Copy every line from the material below that holds "picture".

EXTRACTED RECORDS:

_ _ _ _ _

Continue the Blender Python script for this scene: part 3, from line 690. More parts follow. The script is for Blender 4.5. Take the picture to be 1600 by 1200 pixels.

_ _ _ _ _

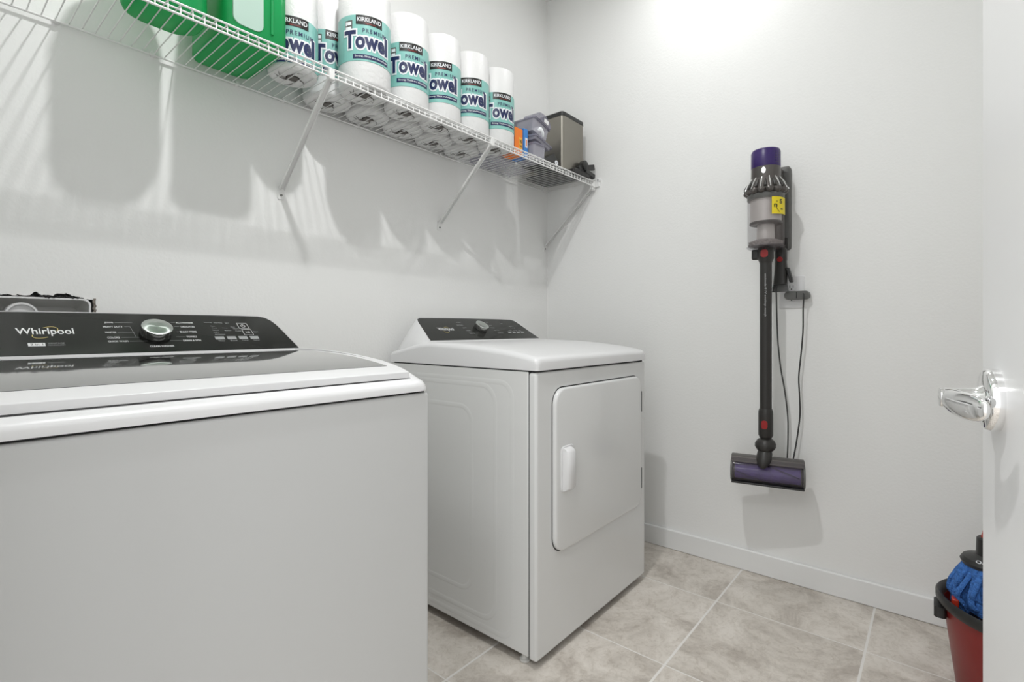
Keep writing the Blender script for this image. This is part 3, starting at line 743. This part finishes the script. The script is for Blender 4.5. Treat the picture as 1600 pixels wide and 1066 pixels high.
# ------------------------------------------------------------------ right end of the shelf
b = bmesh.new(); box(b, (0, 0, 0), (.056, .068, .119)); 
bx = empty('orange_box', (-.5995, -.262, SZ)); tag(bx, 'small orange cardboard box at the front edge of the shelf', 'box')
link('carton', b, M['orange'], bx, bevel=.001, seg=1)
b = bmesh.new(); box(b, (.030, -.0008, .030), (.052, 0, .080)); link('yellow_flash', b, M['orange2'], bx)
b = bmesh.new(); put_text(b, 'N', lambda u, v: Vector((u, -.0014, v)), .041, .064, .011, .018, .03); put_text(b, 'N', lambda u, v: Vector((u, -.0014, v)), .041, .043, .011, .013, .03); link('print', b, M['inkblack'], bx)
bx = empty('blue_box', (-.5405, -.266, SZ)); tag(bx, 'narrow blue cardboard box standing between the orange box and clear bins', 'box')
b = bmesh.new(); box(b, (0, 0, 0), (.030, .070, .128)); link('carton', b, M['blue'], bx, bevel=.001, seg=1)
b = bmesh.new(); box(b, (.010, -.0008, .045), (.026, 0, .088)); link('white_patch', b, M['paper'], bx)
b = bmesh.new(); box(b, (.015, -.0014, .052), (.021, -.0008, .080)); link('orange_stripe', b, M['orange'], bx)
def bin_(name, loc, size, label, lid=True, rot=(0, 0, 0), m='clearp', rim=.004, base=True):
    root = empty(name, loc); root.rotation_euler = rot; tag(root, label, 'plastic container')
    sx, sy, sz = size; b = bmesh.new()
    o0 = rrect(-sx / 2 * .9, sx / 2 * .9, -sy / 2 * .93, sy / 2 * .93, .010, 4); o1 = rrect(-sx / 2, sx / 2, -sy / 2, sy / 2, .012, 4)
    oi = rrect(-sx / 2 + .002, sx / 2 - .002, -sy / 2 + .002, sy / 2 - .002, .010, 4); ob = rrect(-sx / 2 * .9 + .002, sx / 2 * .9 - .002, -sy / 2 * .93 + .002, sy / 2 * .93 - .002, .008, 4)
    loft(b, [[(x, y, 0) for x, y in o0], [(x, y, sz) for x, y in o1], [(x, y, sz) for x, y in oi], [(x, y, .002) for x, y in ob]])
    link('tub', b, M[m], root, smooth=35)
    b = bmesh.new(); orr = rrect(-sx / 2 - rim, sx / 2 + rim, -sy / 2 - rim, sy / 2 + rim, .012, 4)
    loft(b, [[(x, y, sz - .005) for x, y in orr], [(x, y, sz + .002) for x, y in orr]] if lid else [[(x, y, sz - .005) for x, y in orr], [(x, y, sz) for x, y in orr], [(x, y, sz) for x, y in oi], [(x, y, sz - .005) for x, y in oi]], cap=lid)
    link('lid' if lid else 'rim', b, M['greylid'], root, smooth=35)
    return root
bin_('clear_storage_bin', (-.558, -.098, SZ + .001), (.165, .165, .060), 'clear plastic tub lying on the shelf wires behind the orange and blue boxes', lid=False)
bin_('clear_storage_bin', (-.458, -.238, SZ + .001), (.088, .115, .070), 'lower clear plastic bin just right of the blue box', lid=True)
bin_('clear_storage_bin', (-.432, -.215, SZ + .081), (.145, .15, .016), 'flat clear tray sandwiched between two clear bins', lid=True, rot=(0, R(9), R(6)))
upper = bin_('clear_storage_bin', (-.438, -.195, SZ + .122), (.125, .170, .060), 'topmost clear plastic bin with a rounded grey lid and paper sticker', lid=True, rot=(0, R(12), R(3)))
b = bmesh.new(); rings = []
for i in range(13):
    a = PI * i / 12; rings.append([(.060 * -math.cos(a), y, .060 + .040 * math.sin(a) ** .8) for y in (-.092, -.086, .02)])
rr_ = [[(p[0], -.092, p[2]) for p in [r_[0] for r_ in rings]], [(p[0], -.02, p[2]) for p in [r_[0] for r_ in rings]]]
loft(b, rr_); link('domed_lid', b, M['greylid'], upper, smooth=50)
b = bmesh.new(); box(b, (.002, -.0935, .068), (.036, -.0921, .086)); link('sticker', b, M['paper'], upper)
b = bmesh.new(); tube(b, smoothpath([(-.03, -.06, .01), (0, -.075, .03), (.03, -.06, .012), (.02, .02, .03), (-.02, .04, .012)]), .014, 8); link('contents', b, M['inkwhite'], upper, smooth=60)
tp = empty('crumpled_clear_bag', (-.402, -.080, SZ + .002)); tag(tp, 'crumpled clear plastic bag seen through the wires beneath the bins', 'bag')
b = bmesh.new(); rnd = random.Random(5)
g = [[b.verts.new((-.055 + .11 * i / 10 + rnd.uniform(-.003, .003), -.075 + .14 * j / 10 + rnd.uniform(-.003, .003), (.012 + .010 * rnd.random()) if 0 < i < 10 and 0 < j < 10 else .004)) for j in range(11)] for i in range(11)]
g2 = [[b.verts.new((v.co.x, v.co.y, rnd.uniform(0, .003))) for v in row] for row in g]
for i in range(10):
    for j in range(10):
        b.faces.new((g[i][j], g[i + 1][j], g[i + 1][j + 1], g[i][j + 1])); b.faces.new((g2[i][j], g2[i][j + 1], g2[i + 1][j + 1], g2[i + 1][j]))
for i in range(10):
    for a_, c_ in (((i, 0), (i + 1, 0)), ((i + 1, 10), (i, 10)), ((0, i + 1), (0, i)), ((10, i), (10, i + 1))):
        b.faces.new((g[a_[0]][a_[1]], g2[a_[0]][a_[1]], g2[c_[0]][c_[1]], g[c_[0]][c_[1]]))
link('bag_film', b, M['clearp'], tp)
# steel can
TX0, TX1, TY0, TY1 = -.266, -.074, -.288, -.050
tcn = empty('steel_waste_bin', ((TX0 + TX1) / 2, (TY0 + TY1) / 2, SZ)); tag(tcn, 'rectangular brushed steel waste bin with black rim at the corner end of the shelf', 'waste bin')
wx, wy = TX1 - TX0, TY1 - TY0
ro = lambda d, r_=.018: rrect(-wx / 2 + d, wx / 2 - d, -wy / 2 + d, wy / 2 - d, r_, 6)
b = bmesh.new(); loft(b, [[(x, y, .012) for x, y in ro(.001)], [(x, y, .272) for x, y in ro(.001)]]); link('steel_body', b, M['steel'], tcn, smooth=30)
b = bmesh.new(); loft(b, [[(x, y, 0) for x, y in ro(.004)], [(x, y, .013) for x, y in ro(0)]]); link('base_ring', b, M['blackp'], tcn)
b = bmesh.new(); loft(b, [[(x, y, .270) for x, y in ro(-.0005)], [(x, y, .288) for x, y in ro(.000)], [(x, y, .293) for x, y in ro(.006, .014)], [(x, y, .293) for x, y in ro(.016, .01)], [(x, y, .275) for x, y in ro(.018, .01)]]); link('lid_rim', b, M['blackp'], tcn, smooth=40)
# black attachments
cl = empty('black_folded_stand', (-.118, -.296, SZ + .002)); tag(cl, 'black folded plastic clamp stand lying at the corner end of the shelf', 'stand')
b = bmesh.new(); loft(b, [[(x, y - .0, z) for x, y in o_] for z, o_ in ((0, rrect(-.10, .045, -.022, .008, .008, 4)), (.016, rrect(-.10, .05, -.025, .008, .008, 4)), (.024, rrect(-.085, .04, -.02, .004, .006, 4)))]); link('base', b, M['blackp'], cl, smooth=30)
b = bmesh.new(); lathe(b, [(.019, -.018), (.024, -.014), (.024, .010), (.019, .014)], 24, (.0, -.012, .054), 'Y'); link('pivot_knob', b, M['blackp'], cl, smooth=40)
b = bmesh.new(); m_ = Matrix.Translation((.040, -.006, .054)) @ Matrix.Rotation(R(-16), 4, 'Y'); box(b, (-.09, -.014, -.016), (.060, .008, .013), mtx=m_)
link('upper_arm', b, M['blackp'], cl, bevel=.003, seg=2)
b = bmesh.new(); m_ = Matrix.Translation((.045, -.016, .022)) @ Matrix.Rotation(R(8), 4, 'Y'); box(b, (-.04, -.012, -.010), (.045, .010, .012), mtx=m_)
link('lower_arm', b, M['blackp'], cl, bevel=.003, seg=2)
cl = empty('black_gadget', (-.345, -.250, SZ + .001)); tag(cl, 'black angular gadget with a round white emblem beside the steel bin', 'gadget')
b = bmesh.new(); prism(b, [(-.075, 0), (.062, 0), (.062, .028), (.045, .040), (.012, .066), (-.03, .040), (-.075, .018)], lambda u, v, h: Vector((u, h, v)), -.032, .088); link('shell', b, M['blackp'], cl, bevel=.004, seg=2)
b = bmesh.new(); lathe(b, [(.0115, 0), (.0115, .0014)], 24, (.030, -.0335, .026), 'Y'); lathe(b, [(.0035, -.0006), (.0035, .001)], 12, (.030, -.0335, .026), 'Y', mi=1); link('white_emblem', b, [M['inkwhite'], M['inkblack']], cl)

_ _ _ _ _

WRITTEN ANSWER:
Continue the Blender Python script for this scene: part 3, from line 690. More parts follow. The script is for Blender 4.5. Take the picture to be 1600 by 1200 pixels.
Keep writing the Blender script for this image. This is part 3, starting at line 743. This part finishes the script. The script is for Blender 4.5. Treat the picture as 1600 pixels wide and 1066 pixels high.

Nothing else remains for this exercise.